The company has completed the first stage of on-lake construction at its Lake Way Project in the Northern Goldfields Region of Western Australia and will continue with progressive development of the remaining commercial scale evaporation ponds planned from fourth-quarter 2019. The company says it has already completed 125 hectare evaporation ponds which are now filled with high grade brine. Plant commissioning is forecast for fourth-quarter 2020.

SO4 projects first quartile operating costs for global SOP produces with a cash cost estimate of A$302/mt or US$205/mt. The company used a modeled sales price of $550/mt.

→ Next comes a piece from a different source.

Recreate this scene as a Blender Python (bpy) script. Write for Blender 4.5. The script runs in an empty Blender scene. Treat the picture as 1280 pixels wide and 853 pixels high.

Development requirements are put at A$254 million or US$173 million. The company notes that it has already reached an agreement with Taurus Funds Management for financing up to US$150 million for the project (GM Aug. 9, p. 33). SO4 has commenced drawdown of the initial US$30 million tranche and is working with Taurus to finalize documentation of the full facility and access the remaining funding.

As for the next steps, SO4 says it will accelerate development of the full commercial scope of the facility. Detailed design and documentation has started with the appointment of GR Engineering Services for the process plant and Coffey Tetra Tech, Tetra Tech Proteus and Cardno for on-lake infrastructure. The company with continue construction for the next stage of evaporation ponds and brine extraction infrastructure. It will also be involved in the procurement of long lead time items as well as execute key offtake agreements.

SO4 says the project has post-tax Net Present Value (NPV) of A$479 million with a pre-tax NPV of A$696 million, with a post-tax internal rate of return (IRR) of 28 percent and pre-tax of 38 percent.

Steady state Project EBITDA is put at A$111 million annually and an average annual after-tax free cash flow of A$78 million (A$83 million during the first five years).

SO4 said strong cash flow and low capital costs will result in an early payback period of 3.5 years.